En second lieu, cela nécessite de rompre avec la logique productiviste qui fait de la croissance de l’activité économique (et non d’une plus juste répartition de ce qui existe), la panacée du progrès social. Etre anti-productiviste de façon conséquente a des implications majeures. Il s’agit, par exemple, de laisser 80% des ressources fossiles dans le sol pour éviter un réchauffement climatique de plus de deux degrés. C’est un défi colossal autant qu’urgent. Cela implique d’une part de prendre le contrôle de ces ressources (qui sont un bien commun) et des firmes qui les exploitent (qui devraient être publiques), mais aussi de baisser massivement leur consommation (ce qui est faisable plus facilement à l’échelle d’une Région). On peut se gausser d’économie circulaire mais développer massivement les aéroports régionaux (Bierset et Charleroi), construire de nouvelles autoroutes (comme le tronçon Cerexhe-Heuseux-Beaufays), ou désinvestir dans le rail et les transports en commun, c’est construire une politique de court-terme basée sur les énergies fossiles et c’est l’antithèse de l’écosocialisme. Le PS va-t-il changer radicalement sur ces points ?
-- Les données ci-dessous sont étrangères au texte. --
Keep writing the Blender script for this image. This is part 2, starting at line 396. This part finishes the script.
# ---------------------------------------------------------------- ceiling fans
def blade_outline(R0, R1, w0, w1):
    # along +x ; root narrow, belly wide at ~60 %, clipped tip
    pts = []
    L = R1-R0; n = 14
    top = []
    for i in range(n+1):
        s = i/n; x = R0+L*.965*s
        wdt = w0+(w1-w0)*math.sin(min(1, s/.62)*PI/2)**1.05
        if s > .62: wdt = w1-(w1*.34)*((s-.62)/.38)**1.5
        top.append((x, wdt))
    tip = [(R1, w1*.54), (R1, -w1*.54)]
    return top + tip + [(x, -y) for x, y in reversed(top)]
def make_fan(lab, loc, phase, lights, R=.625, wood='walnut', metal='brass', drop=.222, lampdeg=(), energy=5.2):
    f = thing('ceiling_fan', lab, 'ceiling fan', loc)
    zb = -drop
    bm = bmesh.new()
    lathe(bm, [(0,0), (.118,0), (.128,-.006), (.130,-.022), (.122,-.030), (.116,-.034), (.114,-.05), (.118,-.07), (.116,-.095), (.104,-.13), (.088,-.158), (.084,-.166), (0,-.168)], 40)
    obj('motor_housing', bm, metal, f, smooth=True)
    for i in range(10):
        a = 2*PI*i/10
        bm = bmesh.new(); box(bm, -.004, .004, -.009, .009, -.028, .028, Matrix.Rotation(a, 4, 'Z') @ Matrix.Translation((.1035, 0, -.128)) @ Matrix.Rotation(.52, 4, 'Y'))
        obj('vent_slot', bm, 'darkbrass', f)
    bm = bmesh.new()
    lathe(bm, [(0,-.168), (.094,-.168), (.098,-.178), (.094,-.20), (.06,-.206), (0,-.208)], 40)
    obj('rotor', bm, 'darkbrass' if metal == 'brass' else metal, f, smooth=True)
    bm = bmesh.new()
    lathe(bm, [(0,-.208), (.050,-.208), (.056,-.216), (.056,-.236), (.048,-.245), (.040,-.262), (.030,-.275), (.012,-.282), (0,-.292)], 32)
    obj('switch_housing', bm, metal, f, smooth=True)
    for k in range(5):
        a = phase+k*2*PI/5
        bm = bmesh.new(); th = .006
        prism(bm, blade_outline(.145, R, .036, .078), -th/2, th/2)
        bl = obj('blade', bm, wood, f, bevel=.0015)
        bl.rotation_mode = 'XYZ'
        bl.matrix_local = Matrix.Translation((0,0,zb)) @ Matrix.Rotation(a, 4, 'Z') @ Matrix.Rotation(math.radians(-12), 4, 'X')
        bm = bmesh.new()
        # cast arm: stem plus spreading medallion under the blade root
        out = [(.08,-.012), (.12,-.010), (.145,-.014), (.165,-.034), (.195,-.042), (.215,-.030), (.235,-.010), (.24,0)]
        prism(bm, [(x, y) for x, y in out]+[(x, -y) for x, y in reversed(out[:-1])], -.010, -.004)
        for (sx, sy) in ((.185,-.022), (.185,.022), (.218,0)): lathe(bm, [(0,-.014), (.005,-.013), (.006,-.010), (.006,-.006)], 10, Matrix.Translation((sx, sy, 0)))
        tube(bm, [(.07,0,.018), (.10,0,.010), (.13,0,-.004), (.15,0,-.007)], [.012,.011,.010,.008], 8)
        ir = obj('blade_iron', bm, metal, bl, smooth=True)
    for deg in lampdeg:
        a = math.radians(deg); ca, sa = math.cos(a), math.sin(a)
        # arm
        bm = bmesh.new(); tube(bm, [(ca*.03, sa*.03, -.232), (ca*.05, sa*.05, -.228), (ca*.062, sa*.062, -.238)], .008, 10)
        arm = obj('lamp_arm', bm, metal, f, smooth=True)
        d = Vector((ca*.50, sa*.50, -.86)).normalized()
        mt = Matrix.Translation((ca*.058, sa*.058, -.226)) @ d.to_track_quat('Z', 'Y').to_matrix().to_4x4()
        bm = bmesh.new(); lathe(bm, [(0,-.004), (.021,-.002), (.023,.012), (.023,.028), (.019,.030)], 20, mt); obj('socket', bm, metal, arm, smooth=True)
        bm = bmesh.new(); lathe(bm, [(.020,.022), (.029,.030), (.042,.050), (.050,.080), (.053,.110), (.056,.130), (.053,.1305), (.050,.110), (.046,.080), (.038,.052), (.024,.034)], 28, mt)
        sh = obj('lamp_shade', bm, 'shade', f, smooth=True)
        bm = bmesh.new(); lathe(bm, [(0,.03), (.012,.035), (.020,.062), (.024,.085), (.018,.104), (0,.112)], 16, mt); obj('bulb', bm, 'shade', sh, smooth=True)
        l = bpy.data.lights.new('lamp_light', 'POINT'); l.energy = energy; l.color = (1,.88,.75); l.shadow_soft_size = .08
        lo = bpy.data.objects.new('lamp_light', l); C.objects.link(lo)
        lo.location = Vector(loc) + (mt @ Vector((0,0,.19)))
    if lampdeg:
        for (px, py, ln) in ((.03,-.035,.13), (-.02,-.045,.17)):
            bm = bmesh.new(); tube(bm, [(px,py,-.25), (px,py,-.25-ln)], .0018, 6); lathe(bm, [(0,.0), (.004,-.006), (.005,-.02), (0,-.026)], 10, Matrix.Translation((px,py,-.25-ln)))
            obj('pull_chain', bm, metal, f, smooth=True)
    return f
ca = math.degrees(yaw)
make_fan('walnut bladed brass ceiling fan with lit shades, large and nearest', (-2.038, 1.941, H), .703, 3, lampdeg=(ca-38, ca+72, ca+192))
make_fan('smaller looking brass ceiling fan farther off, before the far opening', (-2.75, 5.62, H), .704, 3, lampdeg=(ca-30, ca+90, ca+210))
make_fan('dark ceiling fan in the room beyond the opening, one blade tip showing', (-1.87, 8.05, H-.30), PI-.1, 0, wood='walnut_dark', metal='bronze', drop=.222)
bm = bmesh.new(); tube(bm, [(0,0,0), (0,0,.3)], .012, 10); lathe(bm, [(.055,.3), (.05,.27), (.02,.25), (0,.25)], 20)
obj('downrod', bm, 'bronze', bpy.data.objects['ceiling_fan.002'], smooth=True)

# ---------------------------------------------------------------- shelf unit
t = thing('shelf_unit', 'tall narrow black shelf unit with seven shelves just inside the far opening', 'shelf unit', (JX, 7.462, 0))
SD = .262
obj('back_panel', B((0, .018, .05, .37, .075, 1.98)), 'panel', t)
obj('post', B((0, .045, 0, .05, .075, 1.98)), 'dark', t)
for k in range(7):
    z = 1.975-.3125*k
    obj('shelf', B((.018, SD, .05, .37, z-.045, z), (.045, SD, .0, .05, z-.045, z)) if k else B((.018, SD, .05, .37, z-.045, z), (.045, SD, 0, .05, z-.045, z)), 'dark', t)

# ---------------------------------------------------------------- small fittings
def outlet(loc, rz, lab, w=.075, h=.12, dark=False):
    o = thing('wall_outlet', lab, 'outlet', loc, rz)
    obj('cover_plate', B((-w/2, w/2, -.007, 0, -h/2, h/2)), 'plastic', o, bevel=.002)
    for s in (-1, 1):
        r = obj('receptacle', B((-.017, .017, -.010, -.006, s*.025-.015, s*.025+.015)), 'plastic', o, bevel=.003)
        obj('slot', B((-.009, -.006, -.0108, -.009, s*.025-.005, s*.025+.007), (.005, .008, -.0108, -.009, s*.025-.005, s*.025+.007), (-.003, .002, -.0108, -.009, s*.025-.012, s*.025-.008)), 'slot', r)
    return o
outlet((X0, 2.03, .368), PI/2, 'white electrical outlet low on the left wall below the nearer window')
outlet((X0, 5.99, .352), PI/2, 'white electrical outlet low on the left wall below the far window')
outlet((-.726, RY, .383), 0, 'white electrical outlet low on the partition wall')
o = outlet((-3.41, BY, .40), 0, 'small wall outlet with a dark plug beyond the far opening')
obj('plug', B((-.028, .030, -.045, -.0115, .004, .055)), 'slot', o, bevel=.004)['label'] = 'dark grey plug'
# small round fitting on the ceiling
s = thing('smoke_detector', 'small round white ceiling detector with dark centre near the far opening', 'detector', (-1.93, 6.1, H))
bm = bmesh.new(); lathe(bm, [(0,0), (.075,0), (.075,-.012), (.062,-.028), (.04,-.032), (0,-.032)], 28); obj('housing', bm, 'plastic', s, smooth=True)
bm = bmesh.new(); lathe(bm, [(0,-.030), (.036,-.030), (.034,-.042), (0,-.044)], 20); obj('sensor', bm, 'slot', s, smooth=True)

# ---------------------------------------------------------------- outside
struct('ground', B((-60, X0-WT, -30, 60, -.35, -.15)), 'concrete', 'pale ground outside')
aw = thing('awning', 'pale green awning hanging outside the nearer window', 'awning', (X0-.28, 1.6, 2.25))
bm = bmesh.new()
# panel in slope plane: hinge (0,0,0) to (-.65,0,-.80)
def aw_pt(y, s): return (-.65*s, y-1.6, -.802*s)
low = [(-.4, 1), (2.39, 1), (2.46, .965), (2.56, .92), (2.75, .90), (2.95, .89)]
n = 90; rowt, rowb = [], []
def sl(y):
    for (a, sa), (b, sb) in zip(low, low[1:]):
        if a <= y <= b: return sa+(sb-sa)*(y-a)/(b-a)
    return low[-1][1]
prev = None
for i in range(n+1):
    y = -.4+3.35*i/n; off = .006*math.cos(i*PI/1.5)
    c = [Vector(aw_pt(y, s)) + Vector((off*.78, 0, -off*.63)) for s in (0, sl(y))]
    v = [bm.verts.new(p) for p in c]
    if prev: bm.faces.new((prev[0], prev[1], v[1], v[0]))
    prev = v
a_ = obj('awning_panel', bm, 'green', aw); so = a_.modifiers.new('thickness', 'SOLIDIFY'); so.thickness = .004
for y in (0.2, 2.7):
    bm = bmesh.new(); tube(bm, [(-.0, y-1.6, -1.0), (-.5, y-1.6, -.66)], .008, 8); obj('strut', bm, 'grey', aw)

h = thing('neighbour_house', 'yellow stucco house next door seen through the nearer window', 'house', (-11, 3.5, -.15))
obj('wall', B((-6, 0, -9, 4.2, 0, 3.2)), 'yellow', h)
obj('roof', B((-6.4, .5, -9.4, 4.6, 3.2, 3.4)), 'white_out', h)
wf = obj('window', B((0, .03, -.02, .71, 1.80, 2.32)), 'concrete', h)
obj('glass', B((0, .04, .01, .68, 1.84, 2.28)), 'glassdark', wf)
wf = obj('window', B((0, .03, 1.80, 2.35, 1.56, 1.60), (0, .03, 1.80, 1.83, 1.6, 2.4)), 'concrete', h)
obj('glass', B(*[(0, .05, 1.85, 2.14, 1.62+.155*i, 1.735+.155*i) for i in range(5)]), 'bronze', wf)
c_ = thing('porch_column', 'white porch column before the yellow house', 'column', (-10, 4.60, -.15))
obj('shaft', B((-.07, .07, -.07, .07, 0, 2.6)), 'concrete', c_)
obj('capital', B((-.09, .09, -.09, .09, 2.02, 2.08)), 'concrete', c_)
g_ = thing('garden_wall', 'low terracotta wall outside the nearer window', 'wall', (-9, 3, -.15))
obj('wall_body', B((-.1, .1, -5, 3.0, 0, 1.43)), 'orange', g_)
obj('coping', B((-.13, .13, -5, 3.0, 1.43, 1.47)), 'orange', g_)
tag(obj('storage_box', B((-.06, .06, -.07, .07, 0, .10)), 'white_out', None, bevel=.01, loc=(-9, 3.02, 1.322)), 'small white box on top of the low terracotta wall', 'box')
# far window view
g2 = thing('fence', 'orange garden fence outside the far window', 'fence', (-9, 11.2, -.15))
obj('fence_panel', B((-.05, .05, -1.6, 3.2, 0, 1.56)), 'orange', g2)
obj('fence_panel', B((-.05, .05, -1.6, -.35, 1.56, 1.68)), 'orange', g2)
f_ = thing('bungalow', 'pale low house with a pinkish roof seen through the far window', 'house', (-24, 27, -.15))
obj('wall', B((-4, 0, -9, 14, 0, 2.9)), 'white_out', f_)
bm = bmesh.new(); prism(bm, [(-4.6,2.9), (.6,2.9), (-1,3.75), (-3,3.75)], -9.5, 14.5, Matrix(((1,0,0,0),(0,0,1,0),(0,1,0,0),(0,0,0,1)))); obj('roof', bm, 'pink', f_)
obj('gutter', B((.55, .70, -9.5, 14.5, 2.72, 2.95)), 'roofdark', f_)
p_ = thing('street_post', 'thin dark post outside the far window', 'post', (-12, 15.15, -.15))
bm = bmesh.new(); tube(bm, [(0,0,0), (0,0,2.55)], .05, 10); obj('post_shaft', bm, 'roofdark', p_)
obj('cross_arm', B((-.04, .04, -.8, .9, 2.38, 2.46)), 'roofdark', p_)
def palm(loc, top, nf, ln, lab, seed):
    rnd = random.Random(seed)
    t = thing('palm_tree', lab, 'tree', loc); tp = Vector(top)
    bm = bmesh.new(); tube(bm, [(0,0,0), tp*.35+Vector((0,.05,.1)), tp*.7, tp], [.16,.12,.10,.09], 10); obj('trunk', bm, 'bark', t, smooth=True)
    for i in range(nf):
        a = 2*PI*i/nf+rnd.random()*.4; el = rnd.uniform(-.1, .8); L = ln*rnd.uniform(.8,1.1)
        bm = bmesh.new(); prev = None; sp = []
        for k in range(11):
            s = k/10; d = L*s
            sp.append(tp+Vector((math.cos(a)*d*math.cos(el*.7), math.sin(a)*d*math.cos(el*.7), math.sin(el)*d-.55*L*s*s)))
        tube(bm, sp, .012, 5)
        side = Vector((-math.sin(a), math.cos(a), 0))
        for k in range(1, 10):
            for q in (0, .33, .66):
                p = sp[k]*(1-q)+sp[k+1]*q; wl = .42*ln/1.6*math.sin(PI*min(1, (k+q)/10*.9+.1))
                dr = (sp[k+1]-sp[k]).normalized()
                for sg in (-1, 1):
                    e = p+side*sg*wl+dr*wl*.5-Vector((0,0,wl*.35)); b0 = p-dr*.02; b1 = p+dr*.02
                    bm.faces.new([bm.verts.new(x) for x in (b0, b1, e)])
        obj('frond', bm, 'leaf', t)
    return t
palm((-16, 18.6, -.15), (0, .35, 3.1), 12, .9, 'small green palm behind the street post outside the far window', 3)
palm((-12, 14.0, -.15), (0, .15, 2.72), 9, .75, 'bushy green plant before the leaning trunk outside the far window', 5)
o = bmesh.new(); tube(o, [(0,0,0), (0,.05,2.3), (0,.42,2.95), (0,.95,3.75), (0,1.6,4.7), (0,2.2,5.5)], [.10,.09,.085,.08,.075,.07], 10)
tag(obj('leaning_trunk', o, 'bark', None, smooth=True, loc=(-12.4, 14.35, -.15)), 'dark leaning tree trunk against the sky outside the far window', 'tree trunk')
Enfin, l’écosocialisme, c’est la défense des initiatives locales de transition qui fleurissent un peu partout. Cela signifie une conception très différente du rapport au secteur associatif et coopératif. Cela signifie des pouvoirs publics qui interviennent en soutien d’initiatives citoyennes décentralisées, qui valorisent massivement le concept de commun, qui généralisent la présence de comités citoyens dans les organes publics, qui impulsent de larges budgets participatifs, etc. Ceci constitue une conception très éloignée de celle de la grande majorité des élus (socialistes ou non) qui aujourd’hui se montrent sourds sinon rétifs aux initiatives citoyennes (comme à Bruxelles, à Liège, à Namur, à Louvain-la-Neuve)

Ces quelques exemples pour te dire, cher camarade, que tout en étant attachés à une large unité de la gauche (dans toute sa diversité) dans un contexte très favorable aux forces réactionnaires, nous nous demandons où seront les ruptures du PS, lui qui au nom du plein-emploi s’inscrit totalement depuis des années dans la course à la croissance et le soutien inconditionnel aux industries, sans réflexion aucune sur leur impact environnemental et social, sans vision de plus long terme.

Voilà de véritables questions qui vont au-delà de l’adoption marketing d’un concept qu’à défaut de traduire en actes concrets l’on risque de s’empresser de démonétiser.

Pour le Mouvement Demain,

Marie-Françoise Lecomte et Pierre Eyben, porte-parole

(*) Ce titre est une référence au texte célèbre du penseur André Gorz « Leur écologie et la nôtre » qui dès 1974 mettait en lumière les impasses du capitalisme vert et la façon dont l’écologie politique était dénaturée par certains.